The Bible says, and the church for centuries has agreed, that the ones who were celibate set their lives aside in service to God. Yes they did works in their communities but the heterosexual monks didn't hang with the teen-aged girls and I doubt that the homosexual monks hung with the boys. They were devoted to the contemplative life and they served the communities but it is not apparent from the Bible or church history, I don't think, that they had lots of relationships with people who would otherwise be their sex partners.

So what good were they? They were great good. They did many benevolent works, the protected the scriptures, they prayed. All of these things edify the church.

Speaking of these monks triggered a thought...

If you were to befriend a young girl who needed a father figure in her life... you would never be in a position to see her naked. What do you do with your young boy friends? Particularly the ones who don't know that you are a pedophile. Do you use the restroom with them? Swim with them and use the same locker rooms? Or if the situation arises do you explain that you cannot shower at the same time they do?

I ask because I imagine that your choice of hanging with boys in "appropriate" relationships that fill your need for sex (while not giving you sex in the strict sense-- and what is the unstrict sense I wonder) would often put you in compromising positions or push you into corners where you had to lie. If either of these occurs then are you sure you are in a God-given relationship?

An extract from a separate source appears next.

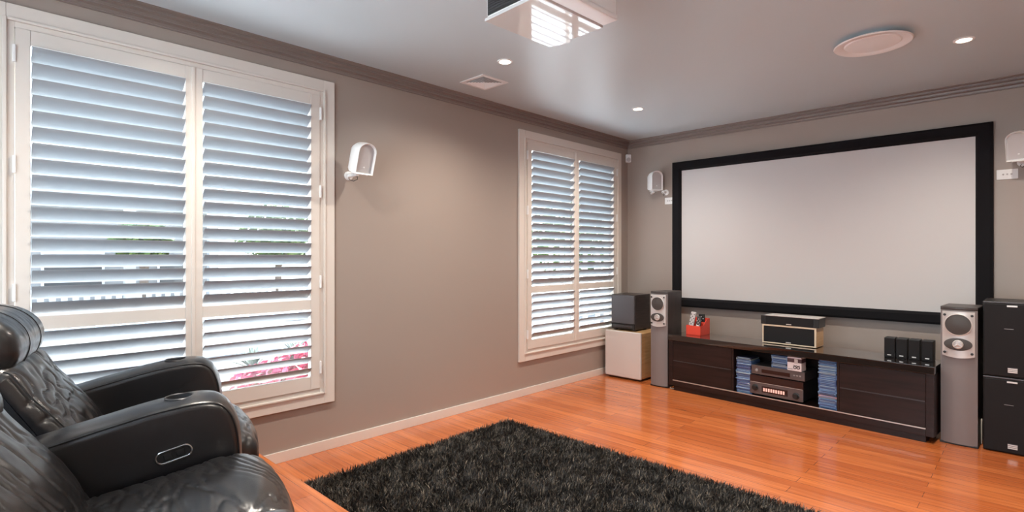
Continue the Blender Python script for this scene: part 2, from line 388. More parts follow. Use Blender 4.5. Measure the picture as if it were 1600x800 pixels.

Of course you need friendships... I would think with men and women your own age. But I think you are wrong to look for fulfillment from boys. Even if you never touch him, he is, as you say, fulfilling your intimate, emotional needs. This is not how it should be if you are truly called to celibacy. The celibate is called to be taken up completely with God. He is to be devoted to God and precisely we are told that he is able to be devoted to God because has not the emotional, physical, intimate entanglement that the wife requires of a husband.

So how can you say that you have this partial entanglement... all but the physical... with not one boy but often with several... and yet you are the celibate the Bible speaks of.

Forgiven, please understand that I am not judging your heart. I believe you when you say you are not burning. And I am not saying you can never have friendships with boys you are not physically attracted to/burning for. I am not urging you into a monastery.

What I'm saying is probably....

you talk a good game, bubba, but I think you have not much Scriptural support for keeping a YF or two or five.

I think some have made pedophilia into a holy calling and I can see no reason for that. You are just sinners like the rest of us.